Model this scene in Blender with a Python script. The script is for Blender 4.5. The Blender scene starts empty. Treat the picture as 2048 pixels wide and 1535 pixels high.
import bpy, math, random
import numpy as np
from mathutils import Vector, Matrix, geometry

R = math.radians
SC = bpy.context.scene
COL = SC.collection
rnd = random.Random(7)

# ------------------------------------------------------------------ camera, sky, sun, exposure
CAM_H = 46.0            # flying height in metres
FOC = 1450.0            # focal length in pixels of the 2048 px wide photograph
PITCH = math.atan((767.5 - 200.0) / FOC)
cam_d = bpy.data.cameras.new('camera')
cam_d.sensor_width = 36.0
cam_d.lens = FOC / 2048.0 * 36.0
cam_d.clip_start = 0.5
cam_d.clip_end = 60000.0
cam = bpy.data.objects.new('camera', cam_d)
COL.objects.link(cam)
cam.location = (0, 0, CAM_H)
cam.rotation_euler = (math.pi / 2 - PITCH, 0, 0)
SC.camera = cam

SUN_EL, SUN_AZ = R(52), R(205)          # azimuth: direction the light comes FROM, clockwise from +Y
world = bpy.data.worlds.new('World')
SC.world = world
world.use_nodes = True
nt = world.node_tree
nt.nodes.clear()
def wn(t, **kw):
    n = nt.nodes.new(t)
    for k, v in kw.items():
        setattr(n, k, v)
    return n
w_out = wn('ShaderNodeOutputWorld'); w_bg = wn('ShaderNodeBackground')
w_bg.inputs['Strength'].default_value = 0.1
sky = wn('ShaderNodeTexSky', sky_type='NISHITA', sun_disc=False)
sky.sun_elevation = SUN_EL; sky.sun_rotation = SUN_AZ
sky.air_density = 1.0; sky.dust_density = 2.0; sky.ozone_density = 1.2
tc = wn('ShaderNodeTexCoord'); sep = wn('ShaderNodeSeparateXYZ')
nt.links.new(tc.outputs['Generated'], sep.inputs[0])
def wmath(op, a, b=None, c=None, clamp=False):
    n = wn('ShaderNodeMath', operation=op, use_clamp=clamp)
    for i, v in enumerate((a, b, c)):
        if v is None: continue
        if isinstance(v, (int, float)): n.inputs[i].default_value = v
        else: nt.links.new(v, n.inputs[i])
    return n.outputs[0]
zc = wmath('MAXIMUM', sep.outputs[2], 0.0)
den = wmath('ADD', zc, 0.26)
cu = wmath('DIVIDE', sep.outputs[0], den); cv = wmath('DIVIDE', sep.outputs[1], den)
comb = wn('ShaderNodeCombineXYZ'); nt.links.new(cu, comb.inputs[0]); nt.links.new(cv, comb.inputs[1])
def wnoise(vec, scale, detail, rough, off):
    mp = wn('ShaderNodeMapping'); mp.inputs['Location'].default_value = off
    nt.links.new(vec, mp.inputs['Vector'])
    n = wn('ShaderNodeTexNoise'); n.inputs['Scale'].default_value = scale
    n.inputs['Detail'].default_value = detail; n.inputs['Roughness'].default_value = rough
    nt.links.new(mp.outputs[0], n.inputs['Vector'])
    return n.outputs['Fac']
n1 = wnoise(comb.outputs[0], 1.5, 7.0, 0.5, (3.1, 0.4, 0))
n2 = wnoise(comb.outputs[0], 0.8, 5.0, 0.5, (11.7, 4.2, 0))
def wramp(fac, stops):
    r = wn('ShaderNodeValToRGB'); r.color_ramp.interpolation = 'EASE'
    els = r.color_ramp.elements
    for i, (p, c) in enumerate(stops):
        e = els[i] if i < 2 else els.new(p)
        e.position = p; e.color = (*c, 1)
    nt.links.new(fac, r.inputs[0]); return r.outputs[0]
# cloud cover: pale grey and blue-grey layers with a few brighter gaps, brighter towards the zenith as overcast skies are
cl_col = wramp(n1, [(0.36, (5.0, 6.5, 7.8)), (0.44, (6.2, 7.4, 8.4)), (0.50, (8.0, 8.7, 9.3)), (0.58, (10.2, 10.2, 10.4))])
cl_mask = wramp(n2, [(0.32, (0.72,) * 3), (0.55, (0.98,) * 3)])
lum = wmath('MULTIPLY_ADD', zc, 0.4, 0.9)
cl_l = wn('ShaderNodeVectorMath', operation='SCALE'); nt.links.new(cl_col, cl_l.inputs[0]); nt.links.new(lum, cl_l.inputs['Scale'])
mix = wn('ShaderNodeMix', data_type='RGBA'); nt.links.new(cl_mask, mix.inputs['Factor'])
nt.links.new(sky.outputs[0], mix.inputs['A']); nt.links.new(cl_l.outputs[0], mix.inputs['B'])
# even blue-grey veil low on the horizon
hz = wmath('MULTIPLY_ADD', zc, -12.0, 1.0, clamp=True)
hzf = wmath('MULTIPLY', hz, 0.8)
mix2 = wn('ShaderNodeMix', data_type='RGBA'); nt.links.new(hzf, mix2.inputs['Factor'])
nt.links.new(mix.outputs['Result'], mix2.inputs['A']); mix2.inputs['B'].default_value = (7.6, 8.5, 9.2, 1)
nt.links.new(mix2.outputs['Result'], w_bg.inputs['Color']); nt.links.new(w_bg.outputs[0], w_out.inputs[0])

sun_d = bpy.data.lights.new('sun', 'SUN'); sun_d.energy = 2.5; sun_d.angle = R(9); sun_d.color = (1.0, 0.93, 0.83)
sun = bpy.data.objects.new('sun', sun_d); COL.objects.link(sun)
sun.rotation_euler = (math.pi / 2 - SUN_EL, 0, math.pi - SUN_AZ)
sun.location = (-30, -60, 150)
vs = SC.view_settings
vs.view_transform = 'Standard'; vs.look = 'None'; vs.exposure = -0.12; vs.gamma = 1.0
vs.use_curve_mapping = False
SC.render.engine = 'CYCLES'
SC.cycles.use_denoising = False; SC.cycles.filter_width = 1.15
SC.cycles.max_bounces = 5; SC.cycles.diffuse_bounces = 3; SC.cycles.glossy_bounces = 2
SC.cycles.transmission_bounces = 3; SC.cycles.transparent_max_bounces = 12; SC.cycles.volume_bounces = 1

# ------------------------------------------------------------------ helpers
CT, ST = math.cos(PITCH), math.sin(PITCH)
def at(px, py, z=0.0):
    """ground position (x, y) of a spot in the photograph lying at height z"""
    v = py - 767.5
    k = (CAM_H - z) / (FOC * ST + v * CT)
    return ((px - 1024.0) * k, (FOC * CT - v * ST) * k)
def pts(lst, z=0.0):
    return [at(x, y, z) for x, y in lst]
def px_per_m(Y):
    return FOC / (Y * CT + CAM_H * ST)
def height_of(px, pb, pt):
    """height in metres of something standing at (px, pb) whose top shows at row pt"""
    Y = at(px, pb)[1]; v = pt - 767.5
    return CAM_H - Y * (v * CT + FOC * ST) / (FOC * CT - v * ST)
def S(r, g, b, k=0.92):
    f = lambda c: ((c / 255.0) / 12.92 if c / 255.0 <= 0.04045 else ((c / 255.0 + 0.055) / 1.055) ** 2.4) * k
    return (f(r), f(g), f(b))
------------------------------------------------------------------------
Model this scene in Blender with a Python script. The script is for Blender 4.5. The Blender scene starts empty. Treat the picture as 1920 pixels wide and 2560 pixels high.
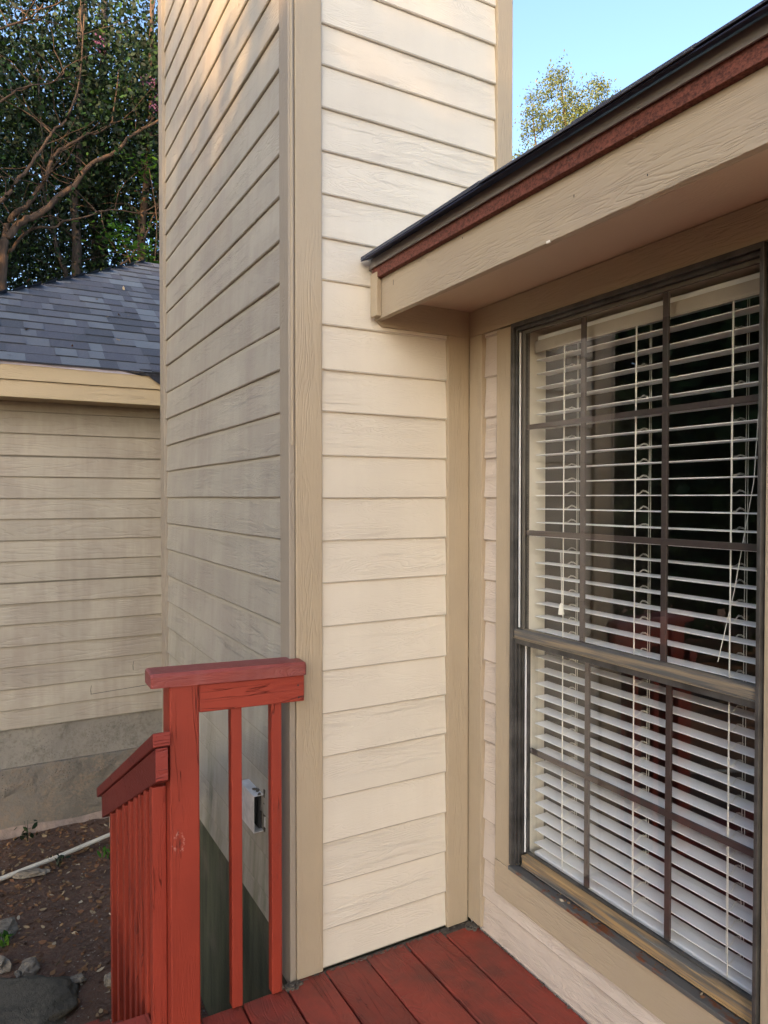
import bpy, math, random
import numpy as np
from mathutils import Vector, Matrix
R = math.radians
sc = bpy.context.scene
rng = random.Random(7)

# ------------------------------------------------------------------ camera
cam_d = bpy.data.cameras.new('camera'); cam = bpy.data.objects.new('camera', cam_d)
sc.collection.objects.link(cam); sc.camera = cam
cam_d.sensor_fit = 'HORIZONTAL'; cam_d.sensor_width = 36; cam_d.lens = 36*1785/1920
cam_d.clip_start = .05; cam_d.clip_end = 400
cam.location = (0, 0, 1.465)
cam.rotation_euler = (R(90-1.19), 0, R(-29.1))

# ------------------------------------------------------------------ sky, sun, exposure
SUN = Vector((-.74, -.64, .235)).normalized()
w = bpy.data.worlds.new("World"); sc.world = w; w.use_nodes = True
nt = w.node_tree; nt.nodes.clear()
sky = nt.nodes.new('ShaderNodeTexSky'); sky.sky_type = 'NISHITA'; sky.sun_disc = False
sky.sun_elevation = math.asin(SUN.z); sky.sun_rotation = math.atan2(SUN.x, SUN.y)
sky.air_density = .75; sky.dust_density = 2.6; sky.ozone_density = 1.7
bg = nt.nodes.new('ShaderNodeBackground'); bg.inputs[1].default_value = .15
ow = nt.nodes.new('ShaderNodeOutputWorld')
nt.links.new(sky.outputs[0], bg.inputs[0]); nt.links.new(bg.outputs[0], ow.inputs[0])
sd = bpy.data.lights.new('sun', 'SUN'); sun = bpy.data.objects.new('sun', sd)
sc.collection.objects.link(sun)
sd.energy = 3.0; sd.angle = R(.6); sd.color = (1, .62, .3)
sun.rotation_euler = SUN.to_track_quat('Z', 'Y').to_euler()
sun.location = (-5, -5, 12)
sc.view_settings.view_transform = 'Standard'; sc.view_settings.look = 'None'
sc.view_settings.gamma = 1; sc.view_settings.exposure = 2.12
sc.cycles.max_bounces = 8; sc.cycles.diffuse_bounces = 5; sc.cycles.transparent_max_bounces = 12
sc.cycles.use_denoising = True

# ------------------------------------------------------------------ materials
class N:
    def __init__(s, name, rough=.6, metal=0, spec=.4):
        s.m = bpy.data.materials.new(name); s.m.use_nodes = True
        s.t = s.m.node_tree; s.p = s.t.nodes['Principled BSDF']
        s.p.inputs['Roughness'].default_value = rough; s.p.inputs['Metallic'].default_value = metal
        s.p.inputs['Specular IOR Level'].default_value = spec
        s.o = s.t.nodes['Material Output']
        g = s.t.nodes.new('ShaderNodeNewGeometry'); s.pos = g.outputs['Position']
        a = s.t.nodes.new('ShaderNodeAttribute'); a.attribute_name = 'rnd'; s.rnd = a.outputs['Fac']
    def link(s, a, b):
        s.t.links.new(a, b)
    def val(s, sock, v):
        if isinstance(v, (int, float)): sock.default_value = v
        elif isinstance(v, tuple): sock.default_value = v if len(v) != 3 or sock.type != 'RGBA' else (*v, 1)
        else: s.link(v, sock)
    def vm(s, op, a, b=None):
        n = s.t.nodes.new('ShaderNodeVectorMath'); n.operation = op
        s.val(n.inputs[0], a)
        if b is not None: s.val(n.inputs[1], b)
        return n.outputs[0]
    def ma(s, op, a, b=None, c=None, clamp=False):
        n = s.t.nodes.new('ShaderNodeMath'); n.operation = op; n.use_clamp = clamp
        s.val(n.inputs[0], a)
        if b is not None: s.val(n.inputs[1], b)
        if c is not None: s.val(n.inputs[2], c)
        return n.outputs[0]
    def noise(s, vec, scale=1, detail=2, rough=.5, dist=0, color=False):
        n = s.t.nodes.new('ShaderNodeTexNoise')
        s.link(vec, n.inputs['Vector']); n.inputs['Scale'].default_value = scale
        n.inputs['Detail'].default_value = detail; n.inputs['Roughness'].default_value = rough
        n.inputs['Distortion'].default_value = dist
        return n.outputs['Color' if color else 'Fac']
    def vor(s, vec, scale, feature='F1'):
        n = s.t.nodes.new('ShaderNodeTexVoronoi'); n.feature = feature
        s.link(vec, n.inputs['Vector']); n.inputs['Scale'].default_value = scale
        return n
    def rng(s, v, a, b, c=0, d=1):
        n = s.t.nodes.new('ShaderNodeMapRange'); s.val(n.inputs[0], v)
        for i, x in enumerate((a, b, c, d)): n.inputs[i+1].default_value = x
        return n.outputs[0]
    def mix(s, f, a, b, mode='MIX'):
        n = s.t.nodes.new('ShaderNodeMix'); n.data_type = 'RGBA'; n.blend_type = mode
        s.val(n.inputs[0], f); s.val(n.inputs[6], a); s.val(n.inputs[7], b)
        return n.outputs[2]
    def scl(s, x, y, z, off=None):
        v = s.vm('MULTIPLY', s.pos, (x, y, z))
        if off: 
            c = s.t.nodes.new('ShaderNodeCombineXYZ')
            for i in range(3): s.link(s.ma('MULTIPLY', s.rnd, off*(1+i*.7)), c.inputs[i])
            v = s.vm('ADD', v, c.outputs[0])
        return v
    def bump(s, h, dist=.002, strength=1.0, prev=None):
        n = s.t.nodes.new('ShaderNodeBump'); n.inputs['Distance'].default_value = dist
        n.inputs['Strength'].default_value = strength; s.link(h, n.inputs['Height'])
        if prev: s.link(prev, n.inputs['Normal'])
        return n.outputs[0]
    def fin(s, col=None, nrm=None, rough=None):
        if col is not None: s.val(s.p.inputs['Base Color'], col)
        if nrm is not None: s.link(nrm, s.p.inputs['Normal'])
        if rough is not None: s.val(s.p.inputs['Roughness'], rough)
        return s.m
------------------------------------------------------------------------
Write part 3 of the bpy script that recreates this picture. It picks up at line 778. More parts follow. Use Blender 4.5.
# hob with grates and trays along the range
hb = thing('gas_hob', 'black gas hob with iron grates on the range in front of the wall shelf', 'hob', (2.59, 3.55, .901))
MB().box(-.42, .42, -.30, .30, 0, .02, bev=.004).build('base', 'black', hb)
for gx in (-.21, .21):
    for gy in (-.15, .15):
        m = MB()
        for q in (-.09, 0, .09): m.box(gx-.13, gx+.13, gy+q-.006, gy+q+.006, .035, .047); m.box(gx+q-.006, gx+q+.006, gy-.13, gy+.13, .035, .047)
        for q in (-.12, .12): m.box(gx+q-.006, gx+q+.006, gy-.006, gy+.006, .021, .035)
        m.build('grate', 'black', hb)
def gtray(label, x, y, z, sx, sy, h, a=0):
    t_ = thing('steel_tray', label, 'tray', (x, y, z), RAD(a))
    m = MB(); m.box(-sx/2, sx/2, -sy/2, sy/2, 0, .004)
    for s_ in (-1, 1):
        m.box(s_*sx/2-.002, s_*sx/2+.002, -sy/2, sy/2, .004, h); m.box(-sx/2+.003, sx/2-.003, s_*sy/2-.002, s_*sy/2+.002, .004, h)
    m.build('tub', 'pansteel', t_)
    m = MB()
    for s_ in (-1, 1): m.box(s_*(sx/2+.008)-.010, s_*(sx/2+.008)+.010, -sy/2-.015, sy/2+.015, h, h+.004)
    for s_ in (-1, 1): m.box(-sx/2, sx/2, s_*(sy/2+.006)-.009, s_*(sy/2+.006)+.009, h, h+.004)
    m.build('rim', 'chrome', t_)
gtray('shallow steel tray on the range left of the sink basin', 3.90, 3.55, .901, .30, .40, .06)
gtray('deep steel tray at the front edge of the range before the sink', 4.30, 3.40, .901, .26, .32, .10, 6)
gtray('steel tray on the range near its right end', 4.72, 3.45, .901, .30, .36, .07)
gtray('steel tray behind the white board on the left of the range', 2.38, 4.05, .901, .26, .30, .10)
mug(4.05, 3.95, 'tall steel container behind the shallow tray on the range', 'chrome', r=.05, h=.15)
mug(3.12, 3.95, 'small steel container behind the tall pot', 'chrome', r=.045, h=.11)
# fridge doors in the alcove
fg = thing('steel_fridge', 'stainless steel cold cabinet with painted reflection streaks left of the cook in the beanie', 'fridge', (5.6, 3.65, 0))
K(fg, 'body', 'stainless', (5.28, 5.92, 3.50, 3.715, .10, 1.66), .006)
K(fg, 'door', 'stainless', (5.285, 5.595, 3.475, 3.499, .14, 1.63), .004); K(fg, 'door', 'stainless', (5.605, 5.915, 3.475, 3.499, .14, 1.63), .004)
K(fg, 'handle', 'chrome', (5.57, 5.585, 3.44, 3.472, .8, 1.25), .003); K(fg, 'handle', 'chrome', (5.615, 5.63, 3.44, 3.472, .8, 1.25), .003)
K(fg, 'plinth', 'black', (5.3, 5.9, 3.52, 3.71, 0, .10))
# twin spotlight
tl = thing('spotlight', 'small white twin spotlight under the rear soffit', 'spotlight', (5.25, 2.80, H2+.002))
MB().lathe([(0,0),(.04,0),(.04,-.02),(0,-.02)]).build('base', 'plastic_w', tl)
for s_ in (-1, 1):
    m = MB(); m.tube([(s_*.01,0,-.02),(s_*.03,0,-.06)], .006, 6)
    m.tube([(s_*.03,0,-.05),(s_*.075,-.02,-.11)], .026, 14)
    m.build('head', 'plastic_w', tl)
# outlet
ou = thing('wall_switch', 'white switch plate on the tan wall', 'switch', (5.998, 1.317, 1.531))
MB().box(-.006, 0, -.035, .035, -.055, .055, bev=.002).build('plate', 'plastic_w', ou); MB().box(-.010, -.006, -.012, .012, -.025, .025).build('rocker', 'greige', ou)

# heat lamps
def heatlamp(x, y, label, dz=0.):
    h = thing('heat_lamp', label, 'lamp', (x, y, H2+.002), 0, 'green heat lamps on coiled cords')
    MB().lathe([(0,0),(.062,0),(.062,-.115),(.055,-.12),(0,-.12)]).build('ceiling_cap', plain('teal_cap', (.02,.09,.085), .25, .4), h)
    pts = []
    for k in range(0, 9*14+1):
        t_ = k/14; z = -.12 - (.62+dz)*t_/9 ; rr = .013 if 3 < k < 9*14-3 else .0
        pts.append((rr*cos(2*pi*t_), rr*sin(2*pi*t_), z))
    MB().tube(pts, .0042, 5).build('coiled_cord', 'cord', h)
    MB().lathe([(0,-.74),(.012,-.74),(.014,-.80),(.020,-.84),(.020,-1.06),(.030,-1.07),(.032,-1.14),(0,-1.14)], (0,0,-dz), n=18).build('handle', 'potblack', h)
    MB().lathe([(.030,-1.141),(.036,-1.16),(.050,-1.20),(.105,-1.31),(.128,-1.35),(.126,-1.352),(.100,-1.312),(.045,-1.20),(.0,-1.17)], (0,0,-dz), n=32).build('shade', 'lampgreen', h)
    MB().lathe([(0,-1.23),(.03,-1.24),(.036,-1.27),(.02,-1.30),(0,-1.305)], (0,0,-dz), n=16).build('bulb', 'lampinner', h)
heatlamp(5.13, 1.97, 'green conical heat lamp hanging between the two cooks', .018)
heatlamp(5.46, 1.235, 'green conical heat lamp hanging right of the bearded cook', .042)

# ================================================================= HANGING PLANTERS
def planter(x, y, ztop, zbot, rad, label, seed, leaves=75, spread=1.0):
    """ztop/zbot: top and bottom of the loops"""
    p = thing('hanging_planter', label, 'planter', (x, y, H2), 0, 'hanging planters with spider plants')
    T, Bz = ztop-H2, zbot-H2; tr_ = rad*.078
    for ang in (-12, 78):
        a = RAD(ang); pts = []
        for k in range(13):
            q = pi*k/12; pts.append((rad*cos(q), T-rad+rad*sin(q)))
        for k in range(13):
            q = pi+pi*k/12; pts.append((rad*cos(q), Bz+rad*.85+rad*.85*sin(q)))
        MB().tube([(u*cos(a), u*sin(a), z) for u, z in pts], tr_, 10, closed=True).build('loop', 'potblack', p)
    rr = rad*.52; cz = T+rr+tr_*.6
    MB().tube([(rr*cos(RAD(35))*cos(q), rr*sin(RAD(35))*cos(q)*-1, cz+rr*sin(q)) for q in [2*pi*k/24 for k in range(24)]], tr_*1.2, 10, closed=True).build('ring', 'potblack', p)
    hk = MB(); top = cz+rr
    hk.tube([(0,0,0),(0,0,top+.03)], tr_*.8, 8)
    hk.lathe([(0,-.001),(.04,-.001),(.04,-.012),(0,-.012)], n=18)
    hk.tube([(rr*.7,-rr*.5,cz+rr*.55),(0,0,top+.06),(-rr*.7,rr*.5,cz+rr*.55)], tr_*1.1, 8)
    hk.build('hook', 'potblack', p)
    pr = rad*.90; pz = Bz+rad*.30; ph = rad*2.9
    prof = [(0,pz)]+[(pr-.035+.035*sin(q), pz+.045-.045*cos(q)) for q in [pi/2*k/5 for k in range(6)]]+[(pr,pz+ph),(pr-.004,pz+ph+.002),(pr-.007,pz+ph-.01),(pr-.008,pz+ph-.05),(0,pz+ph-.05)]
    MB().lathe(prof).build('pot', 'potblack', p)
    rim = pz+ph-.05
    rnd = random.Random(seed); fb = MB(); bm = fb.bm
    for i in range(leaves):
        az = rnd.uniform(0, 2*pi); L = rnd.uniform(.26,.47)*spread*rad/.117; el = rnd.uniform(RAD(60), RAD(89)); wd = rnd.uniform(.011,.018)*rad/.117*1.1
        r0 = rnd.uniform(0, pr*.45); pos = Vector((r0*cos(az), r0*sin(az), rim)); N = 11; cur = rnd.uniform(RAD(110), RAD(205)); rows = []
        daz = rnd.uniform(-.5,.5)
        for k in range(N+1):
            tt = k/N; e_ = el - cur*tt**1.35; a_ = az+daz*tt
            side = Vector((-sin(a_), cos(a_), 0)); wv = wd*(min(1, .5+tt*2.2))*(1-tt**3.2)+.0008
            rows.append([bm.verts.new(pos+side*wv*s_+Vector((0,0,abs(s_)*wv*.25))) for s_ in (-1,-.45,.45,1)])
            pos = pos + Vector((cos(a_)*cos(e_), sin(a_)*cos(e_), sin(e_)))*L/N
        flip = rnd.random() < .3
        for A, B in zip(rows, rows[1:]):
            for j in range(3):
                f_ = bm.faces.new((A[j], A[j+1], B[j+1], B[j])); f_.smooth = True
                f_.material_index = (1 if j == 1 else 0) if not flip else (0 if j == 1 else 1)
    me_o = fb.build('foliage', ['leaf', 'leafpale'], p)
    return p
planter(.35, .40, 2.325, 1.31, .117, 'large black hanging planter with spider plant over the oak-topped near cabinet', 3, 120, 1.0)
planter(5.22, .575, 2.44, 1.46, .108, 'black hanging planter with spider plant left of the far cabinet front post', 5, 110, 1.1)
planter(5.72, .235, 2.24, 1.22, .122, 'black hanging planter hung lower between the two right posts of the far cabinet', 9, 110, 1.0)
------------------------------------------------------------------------
__GOAL__.
Pictures excluded, retype exactly the lines running from the one with "2560 pixels high." through the one with "cam.rotation_euler = (R(90-1.19), 0, R(-29.1))". Include both end lines and nothing more.

__TASK SOLUTION__.
Model this scene in Blender with a Python script. The script is for Blender 4.5. The Blender scene starts empty. Treat the picture as 1920 pixels wide and 2560 pixels high.
import bpy, math, random
import numpy as np
from mathutils import Vector, Matrix
R = math.radians
sc = bpy.context.scene
rng = random.Random(7)

# ------------------------------------------------------------------ camera
cam_d = bpy.data.cameras.new('camera'); cam = bpy.data.objects.new('camera', cam_d)
sc.collection.objects.link(cam); sc.camera = cam
cam_d.sensor_fit = 'HORIZONTAL'; cam_d.sensor_width = 36; cam_d.lens = 36*1785/1920
cam_d.clip_start = .05; cam_d.clip_end = 400
cam.location = (0, 0, 1.465)
cam.rotation_euler = (R(90-1.19), 0, R(-29.1))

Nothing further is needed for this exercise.